APIs: The invisible risk multiplier
APIs are the nervous system of modern enterprises, powering applications, integrations, and AI workflows. Yet many organizations still lack clear visibility into how many APIs they expose, what data flows through them, or who owns them.
According to our SOTI: Apps, APIs, and DDoS 2026 report API attacks grew more than 30% year over year, with APAC identified as one of the fastest-growing regions for API abuse.
AI magnifies this risk. Agentic systems depend on APIs to take real-world actions –- moving money, accessing records, triggering workflows, and controlling services. When APIs are exposed or misused, the impact extends far beyond data leaks to unauthorized actions and operational disruption.
Looking farther past 2026, API security will be less about adding gateways and more about governance, lifecycle ownership, and continuous visibility.
Attackers are accelerating faster than defenders
AI is transforming attackers just as much as defenders. Automation and bots now dominate malicious traffic patterns, allowing adversaries to scale reconnaissance and exploitation at machine speed.
We’ve observed that automated attacks and bot-driven abuse now account for a significant share of malicious application traffic that is compressing attack timelines and shrinking defender response windows.
This evolution exposes the limits of static rules and perimeter-only defenses. Risks such as workflow manipulation, API abuse, and AI-driven reconnaissance demand security models built around visibility, behavior, and intent, not just static rules.
Identity in a world of machines and agents
As AI agents proliferate, machine identities are rapidly outnumbering human users. Service accounts, workloads, APIs, and autonomous agents now form the majority of active identities in many environments. As we move from a human-centric web to an agentic web, the volume of machine-to-machine API calls will require real-time intelligence and adaptive AI to distinguish legitimate agent behavior from malicious automation.
Forrester highlights that machine identity sprawl is now one of the fastest-growing security visibility gaps, particularly in cloud- and API-driven architectures that are common across APAC.
Securing identities in 2026 means understanding not just who has access, but why actions are taken — and whether behavior aligns with intended outcomes. Identity security is evolving from access control to behavioral assurance.
Leadership mindset: Enable, don’t block
Blocking AI use within the enterprise will be increasingly unrealistic. Adoption is already widespread, often outside formal approval channels.
The more effective strategy is enablement with governance: approved tools, clear guardrails, education, and visibility into use. You should treat AI as a productivity layer that’s integrated into existing risk frameworks, not as a parallel, unmanaged system.
Leaders should no longer be asking “Are we secure?” but “Are we resilient enough? How?” and “Can we scale our governance across AI use?”

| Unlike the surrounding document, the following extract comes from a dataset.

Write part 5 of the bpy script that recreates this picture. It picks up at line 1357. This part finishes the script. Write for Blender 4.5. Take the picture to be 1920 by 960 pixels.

The new security and resilience blueprint
As you prepare for the rest of 2026, several principles stand out:
Resilience must account for both availability and security.
Architecture must balance distribution, portability, and sovereignty.
API visibility and governance are foundational.
AI security must extend beyond prompts to workflows, identities, and intent.
Core fundamentals like access control, patching, multi-factor authentication (MFA), and user training will matter more than ever before.
Looking ahead
The convergence of AI, APIs, and distributed cloud is reshaping how digital enterprises operate and how they might fail. The organizations that thrive in 2026 and beyond will be those that redesign for impact, gain visibility before control, and enable innovation with well-defined governance rather than increase restrictions because of fear.
In an AI-driven world, resilience will no longer be just a compliance checkbox. It will be a strategic capability that will allow you to adapt and thrive in the new normal.